Electronic Color Code

The electronic colour code is a long-standing system used to indicate the electrical values, tolerances and ratings of electronic components. While most associated with resistors, it is also applied to capacitors, inductors, diodes and legacy wiring systems. The code represents numerical information using coloured bands or dots printed directly onto components, a method originally chosen because it was inexpensive and easy to apply to miniature parts. Although modern components increasingly use alphanumeric marking, the colour code remains widely taught and encountered in through-hole components.

Historical Development

Before standardisation, manufacturers employed their own methods for marking component values, creating inconsistency across early electronic equipment. In the 1920s, the Radio Manufacturers Association introduced a unified resistor colour code to simplify identification. The scheme was adopted in commercial radio receivers from 1930 onwards, and its governing organisation later appeared under names such as RTMA, RETMA and the Electronic Industries Alliance.
International standardisation followed in 1952 with IEC 62-1952, which subsequently expanded to include capacitors. National standards such as DIN 40825, BS 1852 and IS 8186 adopted the system, and it is now defined in IEC 60062 (2016). Alongside colour bands, the standards also describe the RKM alphanumeric code used for modern resistors and capacitors.
Advances in printing technology have made numeric codes more practical, especially for surface-mount components. However, colour bands are still common in through-hole resistors and certain capacitors, while older equipment may use systems no longer manufactured.

Resistor Colour-Band System

Resistors most commonly use a four-band system. Two bands indicate significant digits, the third the multiplier (power of ten) and the fourth the tolerance. For example, red–violet–green–gold corresponds to:

• Red (2)
• Violet (7)
• Green (×10⁵ multiplier)
• Gold (±5% tolerance)

Precision resistors may use a five-band system, adding a third significant digit. Military resistors may include a reliability band, while high-accuracy components may show another band for the temperature coefficient of resistance. All components marked by colour code include at least two significant-value bands and a multiplier; additional information is optional.
Preferred resistor values follow the E-series (E6, E12, up to E192), providing standardised sets of values matched to tolerance ranges. Wider tolerances use fewer preferred values per decade; narrower tolerances require finer resolution. Zero-ohm resistors, used as PCB jumpers, are marked by a single black band.

Body–End–Dot System

A predecessor to the modern band arrangement, the body–end–dot system appeared on pre-Second World War cylindrical resistors.
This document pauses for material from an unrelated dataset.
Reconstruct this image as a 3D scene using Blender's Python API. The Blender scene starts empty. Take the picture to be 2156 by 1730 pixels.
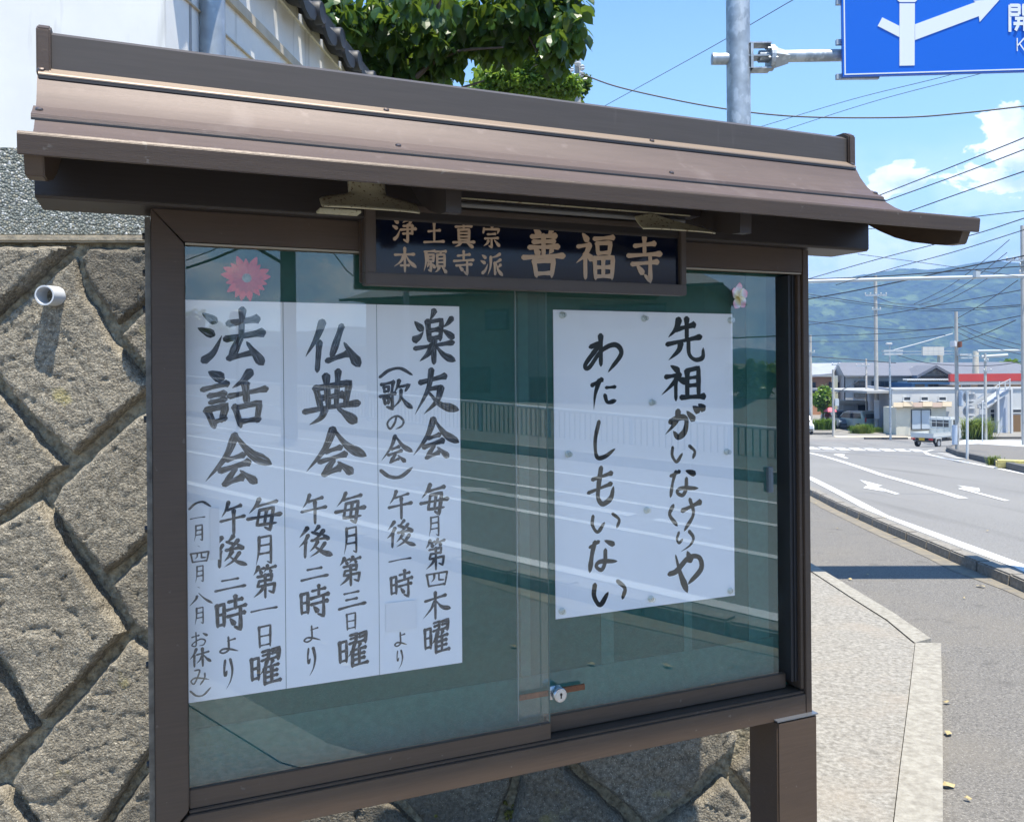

The resistor’s body colour gave the first digit, one end indicated the second, and a central dot or ring showed the multiplier. The remaining end colour often indicated tolerance. These resistors survive mainly in vintage equipment.
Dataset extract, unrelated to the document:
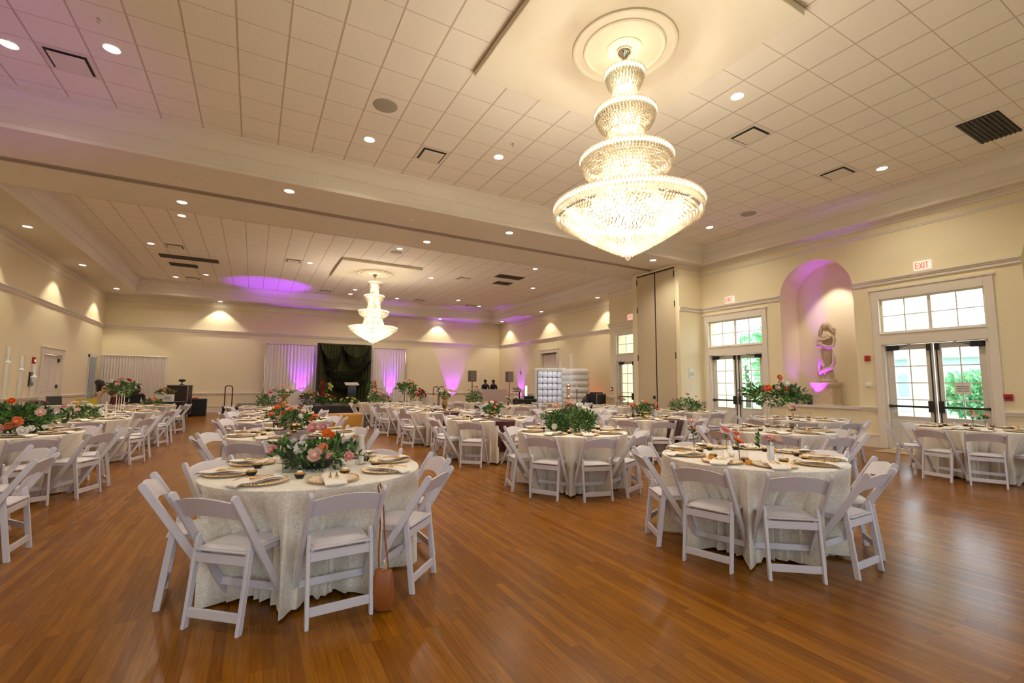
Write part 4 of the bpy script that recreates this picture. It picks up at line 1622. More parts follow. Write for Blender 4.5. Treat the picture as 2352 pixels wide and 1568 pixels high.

Examples and Interpretation

Typical examples include:

• Green–blue–black–black–brown: 560 Ω, ±1%
• Red–red–orange–gold: 5.6 kΩ, ±5%
• Yellow–violet–brown–gold: 470 Ω, ±5%
• Blue–grey–black–gold: 68 Ω, ±5%

The physical size of through-hole resistors corresponds to their power rating, independent of the colour code itself. A key distinction exists between components using three significant-figure bands and those using two; both can represent the same numerical resistance value when different orders of magnitude are applied.

Mnemonics

Numerous mnemonics help memorise the digit sequence black (0), brown (1), red (2), orange (3), yellow (4), green (5), blue (6), violet (7), grey (8) and white (9). Many include tolerance indicators such as gold, silver and “none” to assist with rapid identification. These mnemonic sequences correspond to ascending wavelengths across the visible spectrum, providing a natural ordering to reduce reading errors.

Capacitor Colour Codes

Capacitors may use bands or dots similar to resistors, though variations exist between types. For band-marked cylindrical capacitors, the first two colours typically represent significant digits and the third the multiplier in picofarads. Additional bands may indicate voltage rating or temperature characteristics.
Older paper and ceramic capacitors sometimes used a wide black band to mark the outer electrode, which could be connected to chassis ground to reduce noise. Polyester film and “gum-drop” tantalum capacitors may also use colour coding to denote capacitance, working voltage and tolerance.
During the Second World War, military equipment commonly employed capacitors with EIA, AWS or JAN coding systems using three or six dots. The marked dots indicated significant digits, temperature characteristics, tolerance and voltage rating, with the reading direction shown by an arrow.